Source excerpt →
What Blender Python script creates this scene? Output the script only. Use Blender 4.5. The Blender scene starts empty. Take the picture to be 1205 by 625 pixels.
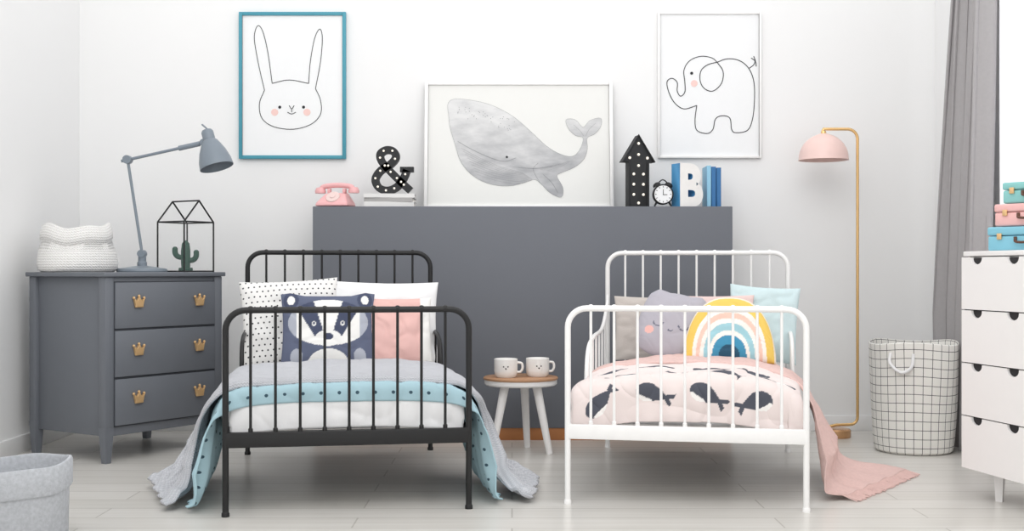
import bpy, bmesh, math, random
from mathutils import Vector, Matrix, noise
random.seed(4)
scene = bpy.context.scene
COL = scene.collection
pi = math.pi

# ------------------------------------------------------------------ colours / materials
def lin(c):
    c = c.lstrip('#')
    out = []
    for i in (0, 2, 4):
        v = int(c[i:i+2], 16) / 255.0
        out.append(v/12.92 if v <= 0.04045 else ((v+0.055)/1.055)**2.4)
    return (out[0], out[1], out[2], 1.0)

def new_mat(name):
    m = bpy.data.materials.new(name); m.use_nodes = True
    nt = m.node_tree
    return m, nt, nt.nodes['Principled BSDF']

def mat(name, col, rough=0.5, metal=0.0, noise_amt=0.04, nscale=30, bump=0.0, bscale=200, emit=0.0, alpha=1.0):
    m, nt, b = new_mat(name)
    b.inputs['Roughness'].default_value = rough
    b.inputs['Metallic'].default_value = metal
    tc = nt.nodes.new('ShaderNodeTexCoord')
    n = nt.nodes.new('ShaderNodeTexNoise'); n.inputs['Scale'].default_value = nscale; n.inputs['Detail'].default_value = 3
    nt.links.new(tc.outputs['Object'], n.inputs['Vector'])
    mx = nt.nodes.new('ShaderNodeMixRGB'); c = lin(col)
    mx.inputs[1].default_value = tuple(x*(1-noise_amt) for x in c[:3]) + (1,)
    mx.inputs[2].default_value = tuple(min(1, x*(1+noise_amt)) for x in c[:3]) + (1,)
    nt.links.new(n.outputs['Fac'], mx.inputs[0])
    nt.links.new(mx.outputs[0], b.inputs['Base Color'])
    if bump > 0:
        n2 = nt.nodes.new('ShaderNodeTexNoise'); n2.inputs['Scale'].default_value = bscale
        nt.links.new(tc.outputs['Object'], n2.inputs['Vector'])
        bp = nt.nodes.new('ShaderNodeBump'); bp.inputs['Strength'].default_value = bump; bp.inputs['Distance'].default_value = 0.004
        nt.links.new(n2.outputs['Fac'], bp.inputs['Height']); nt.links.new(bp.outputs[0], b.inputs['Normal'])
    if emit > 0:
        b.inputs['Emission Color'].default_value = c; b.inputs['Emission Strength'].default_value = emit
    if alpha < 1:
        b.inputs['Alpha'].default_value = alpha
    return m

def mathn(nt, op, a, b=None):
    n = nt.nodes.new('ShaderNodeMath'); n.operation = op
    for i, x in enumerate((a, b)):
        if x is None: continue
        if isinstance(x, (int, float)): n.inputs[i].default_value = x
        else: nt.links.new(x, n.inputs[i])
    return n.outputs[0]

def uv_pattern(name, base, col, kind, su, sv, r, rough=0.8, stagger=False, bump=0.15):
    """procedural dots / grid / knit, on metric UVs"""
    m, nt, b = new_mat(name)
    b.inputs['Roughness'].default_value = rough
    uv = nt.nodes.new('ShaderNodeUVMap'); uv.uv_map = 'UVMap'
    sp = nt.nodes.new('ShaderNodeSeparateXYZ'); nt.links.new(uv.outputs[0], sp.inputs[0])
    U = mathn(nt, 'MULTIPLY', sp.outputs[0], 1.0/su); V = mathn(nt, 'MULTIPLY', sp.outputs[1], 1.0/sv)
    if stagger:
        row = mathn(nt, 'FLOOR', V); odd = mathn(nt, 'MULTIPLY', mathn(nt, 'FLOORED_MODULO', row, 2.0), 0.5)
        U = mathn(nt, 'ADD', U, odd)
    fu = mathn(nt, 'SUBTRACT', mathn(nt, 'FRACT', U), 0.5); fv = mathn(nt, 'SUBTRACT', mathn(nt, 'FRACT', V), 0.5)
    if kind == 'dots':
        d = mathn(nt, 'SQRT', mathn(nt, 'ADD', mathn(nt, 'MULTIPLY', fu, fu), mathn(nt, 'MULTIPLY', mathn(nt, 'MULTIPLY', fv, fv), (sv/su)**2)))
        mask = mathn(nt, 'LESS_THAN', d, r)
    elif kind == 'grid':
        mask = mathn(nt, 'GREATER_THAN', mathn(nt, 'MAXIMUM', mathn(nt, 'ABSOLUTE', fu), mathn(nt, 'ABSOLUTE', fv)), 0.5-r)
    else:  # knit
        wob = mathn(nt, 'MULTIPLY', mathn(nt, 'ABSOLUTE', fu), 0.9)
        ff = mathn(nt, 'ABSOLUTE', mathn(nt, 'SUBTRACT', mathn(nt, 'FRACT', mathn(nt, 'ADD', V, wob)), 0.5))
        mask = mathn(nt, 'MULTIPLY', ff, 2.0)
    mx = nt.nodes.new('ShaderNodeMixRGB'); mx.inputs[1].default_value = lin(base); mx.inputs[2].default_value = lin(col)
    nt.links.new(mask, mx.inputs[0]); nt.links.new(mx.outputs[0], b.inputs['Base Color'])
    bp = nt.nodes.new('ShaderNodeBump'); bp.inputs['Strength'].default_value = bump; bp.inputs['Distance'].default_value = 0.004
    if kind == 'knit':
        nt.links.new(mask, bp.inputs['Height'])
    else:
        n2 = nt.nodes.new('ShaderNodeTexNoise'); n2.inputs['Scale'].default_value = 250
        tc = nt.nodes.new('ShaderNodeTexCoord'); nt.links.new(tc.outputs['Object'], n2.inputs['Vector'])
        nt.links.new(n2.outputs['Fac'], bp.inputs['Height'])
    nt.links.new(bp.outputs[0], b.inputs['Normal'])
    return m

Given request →
Go through the material and copy out every line with "scene" in it.

Result →
What Blender Python script creates this scene? Output the script only. Use Blender 4.5. The Blender scene starts empty. Take the picture to be 1205 by 625 pixels.
scene = bpy.context.scene
COL = scene.collection